• _Task instructions_: Print the listing as it stands, omitting all images.

• _Raw data_:

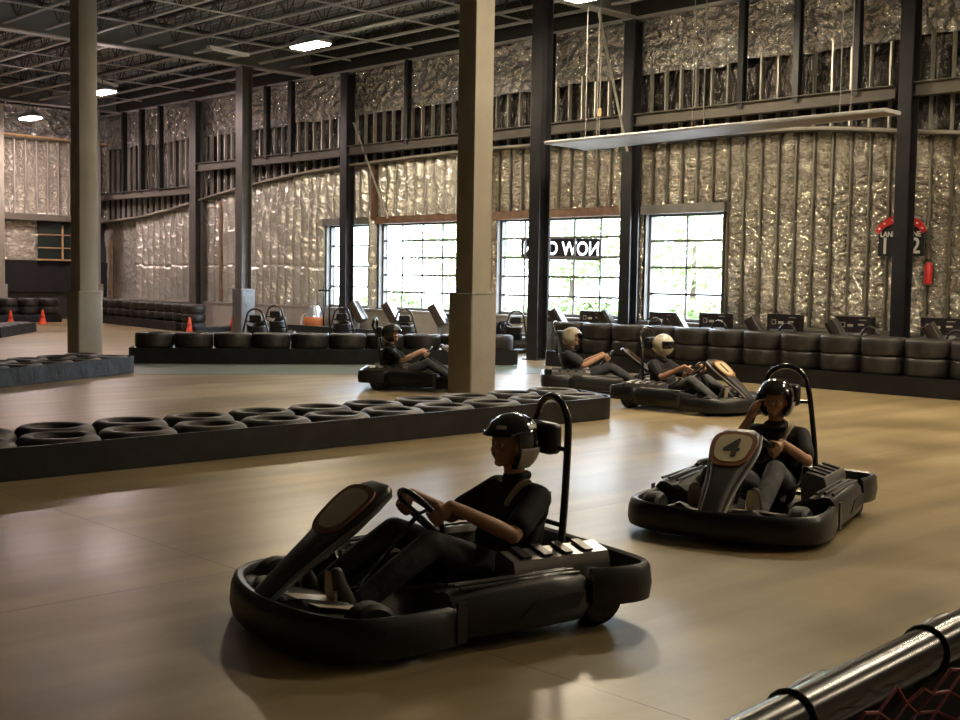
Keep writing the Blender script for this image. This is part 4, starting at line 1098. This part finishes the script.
for loc, ang, kl, dg, D, pl2, sh_, pn, hm, kd, kw in RUN:
    kart(loc, ang, kl, 'karts racing on the track', dg).scale = (.95,)*3
    driver(loc, ang, D, pl2, M[sh_], M[pn], M[hm], kd, **kw).scale = (.965,)*3

PARK = [(-24.65, 16.8, 140, 'parked go kart leftmost of the pair right of the padded column'), (-22.07, 14.54, 140, 'parked go kart right of the pair by the padded column'),
        (-22.6, 17.26, 140, 'parked go kart below the split window'), (-21.1, 17.9, 140, 'parked go kart left of the center pillar under the wide window'), (-19.6, 20.0, 150, 'parked go kart right of the center pillar under the banner'),
        (-14.75, 18.95, 90, 'parked go kart under the left pane of the two pane window'), (-13.27, 18.95, 90, 'parked go kart under the right edge of the two pane window'), (-11.80, 18.95, 90, 'parked go kart behind the tyre wall under the plain foil'), (-10.2, 18.95, 90, 'parked go kart left of the wide black column'), (-8.7, 18.95, 90, 'parked go kart right of the wide black column')]
for x, y, a, lab in PARK:
    A = rad(a); kx = x+.78*math.cos(A); ky = y+.78*math.sin(A)
    kart((kx, ky), A, lab, 'karts parked in the pit lane', None, True)

# ------------------------------------------------------------------ handrail and net at the lower right
rl = empty('hand_rail', (-.97, 1.8, 0), rad(3.2)); tag(rl, 'shiny black round rail crossing the lower right corner', 'rail')
MB().tube([(0, -2.3, 1.0), (0, 2.6, 1.0)], .040, 22).build('pipe', M['rail'], rl)
for y in (-2.2, 2.5): MB().tube([(0, y, 0), (0, y, .98)], .03, 12).build('post', M['tube'], rl)
for y in (-.22, .27, .76):
    MB().tube([(.043*math.cos(a), y+.004*math.sin(a), 1.0+.043*math.sin(a)) for a in [2*PI*k/18 for k in range(18)]], .004, 6, True).build('tie', M['ink'], rl)
    MB().ell((-.03, y+.13, .982), (.03, .13, .052), 24, 12).build('wrap_fold', M['plastic'], rl)
nt_ = MB()
def npnt(i, j):
    y = .2+.05*i; k = j*.042
    return Vector((-.905+.10*k+.03*noise.noise(Vector((y*5, k*5, 0))), y+.035*noise.noise(Vector((y*9, k*9, 3))), 1.0-.50*k+.02*noise.noise(Vector((y*7, k*7, 8)))))
for i in range(0, 64):
    for j in range(0, 22):
        if (i+j) % 2: continue
        for di in (1, -1):
            if 0 <= i+di < 65: nt_.tube([npnt(i, j), npnt(i+di, j+1)], .0032, 5)
tag(nt_.build('safety_net', M['netred'], None), 'dark red netting hanging below the rail in the lower right corner', 'net')
for k_, (dz) in enumerate((.0,)):
    MB()
bp2 = MB().box((-.985, 1.8, .48), (.02, 4.4, .94), Matrix.Rotation(rad(3.2), 3, 'Z')); tag(bp2.build('rail_panel', M['blackfab'], None, 0), 'black panel closing the rail below the pipe', 'panel')

# ------------------------------------------------------------------ outside the windows
struct('ground_outside', MB().box((-24, 62, -.25), (150, 79.4, .1)), M['lawn'])
struct('road_outside', MB().box((-24, 28, -.19), (150, 9, .03)), M['road'])
struct('road_outside', MB().box((-24, 44, -.19), (150, 7, .03)), M['road'])
def crown(r, h, seed, cnt):
    rn = random.Random(seed); q = MB()
    for k in range(cnt):
        while True:
            v = Vector((rn.uniform(-1, 1), rn.uniform(-1, 1), rn.uniform(-1, 1)))
            if .25 < v.length < 1: break
        v = v.normalized()*(.55+.45*rn.random()); c = Vector((v.x*r, v.y*r, v.z*h)); s_ = .16+.14*rn.random()
        n1 = Vector((rn.gauss(0, 1), rn.gauss(0, 1), rn.gauss(0, 1))).normalized(); a = n1.orthogonal().normalized(); b_ = n1.cross(a)
        q.add([c-a*s_, c-b_*s_*.6, c+a*s_, c+b_*s_*.6+n1*s_*.3], [(0, 1, 2), (0, 2, 3)])
    return q
for i, (x, y, r, hh, zc, lab) in enumerate(((-30, 52, 3.6, 2.6, 4.2, 'leafy tree outside seen through the two pane window'), (-36, 58, 3.8, 2.6, 4.0, 'leafy tree outside seen through right part of the banner window'), (-44, 60, 4.2, 2.9, 4.4, 'leafy tree outside seen through left part of the banner window'), (-52, 58, 4.0, 2.8, 4.2, 'leafy tree outside seen through the first wide window'), (-64, 60, 4.2, 3.0, 4.4, 'leafy tree outside seen through the split window'), (-25, 62, 4.4, 3.0, 4.6, 'leafy tree outside far right behind the two pane window'))):
    t = empty('tree', (x, y, -.2)); tag(t, lab, 'tree', 'trees outside the windows')
    crown(r, hh, i, 1500).build('crown', M['leaf'], t, 0, (0, 0, zc)); MB().tube([(0, 0, 0), (.1, 0, 2.0), (0, .1, zc)], [.22, .17, .10], 8).build('trunk', M['bark'], t)
for i, (x, y, r, lab) in enumerate(((-26.2, 36.5, 1.5, 'round bush outside at the left of the two pane window'), (-31.5, 36.5, 1.2, 'round bush outside at the right of the banner window'), (-34, 37, 1.3, 'round bush outside near the middle of the banner window'), (-38.5, 37, 1.1, 'round bush outside at the left of the banner window'), (-46, 38, 1.5, 'round bush outside the first wide window'))):
    t = empty('bush', (x, y, -.2)); tag(t, lab, 'bush', 'bushes outside the windows')
    crown(r, .65, 40+i, 700).build('foliage', M['leaf'], t, 0, (0, 0, .62)); MB().tube([(0, 0, 0), (0, 0, .6)], .06, 6).build('stem', M['bark'], t)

• _Task output_:
Keep writing the Blender script for this image. This is part 4, starting at line 1098. This part finishes the script.
for loc, ang, kl, dg, D, pl2, sh_, pn, hm, kd, kw in RUN:
    kart(loc, ang, kl, 'karts racing on the track', dg).scale = (.95,)*3
    driver(loc, ang, D, pl2, M[sh_], M[pn], M[hm], kd, **kw).scale = (.965,)*3

PARK = [(-24.65, 16.8, 140, 'parked go kart leftmost of the pair right of the padded column'), (-22.07, 14.54, 140, 'parked go kart right of the pair by the padded column'),
        (-22.6, 17.26, 140, 'parked go kart below the split window'), (-21.1, 17.9, 140, 'parked go kart left of the center pillar under the wide window'), (-19.6, 20.0, 150, 'parked go kart right of the center pillar under the banner'),
        (-14.75, 18.95, 90, 'parked go kart under the left pane of the two pane window'), (-13.27, 18.95, 90, 'parked go kart under the right edge of the two pane window'), (-11.80, 18.95, 90, 'parked go kart behind the tyre wall under the plain foil'), (-10.2, 18.95, 90, 'parked go kart left of the wide black column'), (-8.7, 18.95, 90, 'parked go kart right of the wide black column')]
for x, y, a, lab in PARK:
    A = rad(a); kx = x+.78*math.cos(A); ky = y+.78*math.sin(A)
    kart((kx, ky), A, lab, 'karts parked in the pit lane', None, True)

# ------------------------------------------------------------------ handrail and net at the lower right
rl = empty('hand_rail', (-.97, 1.8, 0), rad(3.2)); tag(rl, 'shiny black round rail crossing the lower right corner', 'rail')
MB().tube([(0, -2.3, 1.0), (0, 2.6, 1.0)], .040, 22).build('pipe', M['rail'], rl)
for y in (-2.2, 2.5): MB().tube([(0, y, 0), (0, y, .98)], .03, 12).build('post', M['tube'], rl)
for y in (-.22, .27, .76):
    MB().tube([(.043*math.cos(a), y+.004*math.sin(a), 1.0+.043*math.sin(a)) for a in [2*PI*k/18 for k in range(18)]], .004, 6, True).build('tie', M['ink'], rl)
    MB().ell((-.03, y+.13, .982), (.03, .13, .052), 24, 12).build('wrap_fold', M['plastic'], rl)
nt_ = MB()
def npnt(i, j):
    y = .2+.05*i; k = j*.042
    return Vector((-.905+.10*k+.03*noise.noise(Vector((y*5, k*5, 0))), y+.035*noise.noise(Vector((y*9, k*9, 3))), 1.0-.50*k+.02*noise.noise(Vector((y*7, k*7, 8)))))
for i in range(0, 64):
    for j in range(0, 22):
        if (i+j) % 2: continue
        for di in (1, -1):
            if 0 <= i+di < 65: nt_.tube([npnt(i, j), npnt(i+di, j+1)], .0032, 5)
tag(nt_.build('safety_net', M['netred'], None), 'dark red netting hanging below the rail in the lower right corner', 'net')
for k_, (dz) in enumerate((.0,)):
    MB()
bp2 = MB().box((-.985, 1.8, .48), (.02, 4.4, .94), Matrix.Rotation(rad(3.2), 3, 'Z')); tag(bp2.build('rail_panel', M['blackfab'], None, 0), 'black panel closing the rail below the pipe', 'panel')

# ------------------------------------------------------------------ outside the windows
struct('ground_outside', MB().box((-24, 62, -.25), (150, 79.4, .1)), M['lawn'])
struct('road_outside', MB().box((-24, 28, -.19), (150, 9, .03)), M['road'])
struct('road_outside', MB().box((-24, 44, -.19), (150, 7, .03)), M['road'])
def crown(r, h, seed, cnt):
    rn = random.Random(seed); q = MB()
    for k in range(cnt):
        while True:
            v = Vector((rn.uniform(-1, 1), rn.uniform(-1, 1), rn.uniform(-1, 1)))
            if .25 < v.length < 1: break
        v = v.normalized()*(.55+.45*rn.random()); c = Vector((v.x*r, v.y*r, v.z*h)); s_ = .16+.14*rn.random()
        n1 = Vector((rn.gauss(0, 1), rn.gauss(0, 1), rn.gauss(0, 1))).normalized(); a = n1.orthogonal().normalized(); b_ = n1.cross(a)
        q.add([c-a*s_, c-b_*s_*.6, c+a*s_, c+b_*s_*.6+n1*s_*.3], [(0, 1, 2), (0, 2, 3)])
    return q
for i, (x, y, r, hh, zc, lab) in enumerate(((-30, 52, 3.6, 2.6, 4.2, 'leafy tree outside seen through the two pane window'), (-36, 58, 3.8, 2.6, 4.0, 'leafy tree outside seen through right part of the banner window'), (-44, 60, 4.2, 2.9, 4.4, 'leafy tree outside seen through left part of the banner window'), (-52, 58, 4.0, 2.8, 4.2, 'leafy tree outside seen through the first wide window'), (-64, 60, 4.2, 3.0, 4.4, 'leafy tree outside seen through the split window'), (-25, 62, 4.4, 3.0, 4.6, 'leafy tree outside far right behind the two pane window'))):
    t = empty('tree', (x, y, -.2)); tag(t, lab, 'tree', 'trees outside the windows')
    crown(r, hh, i, 1500).build('crown', M['leaf'], t, 0, (0, 0, zc)); MB().tube([(0, 0, 0), (.1, 0, 2.0), (0, .1, zc)], [.22, .17, .10], 8).build('trunk', M['bark'], t)
for i, (x, y, r, lab) in enumerate(((-26.2, 36.5, 1.5, 'round bush outside at the left of the two pane window'), (-31.5, 36.5, 1.2, 'round bush outside at the right of the banner window'), (-34, 37, 1.3, 'round bush outside near the middle of the banner window'), (-38.5, 37, 1.1, 'round bush outside at the left of the banner window'), (-46, 38, 1.5, 'round bush outside the first wide window'))):
    t = empty('bush', (x, y, -.2)); tag(t, lab, 'bush', 'bushes outside the windows')
    crown(r, .65, 40+i, 700).build('foliage', M['leaf'], t, 0, (0, 0, .62)); MB().tube([(0, 0, 0), (0, 0, .6)], .06, 6).build('stem', M['bark'], t)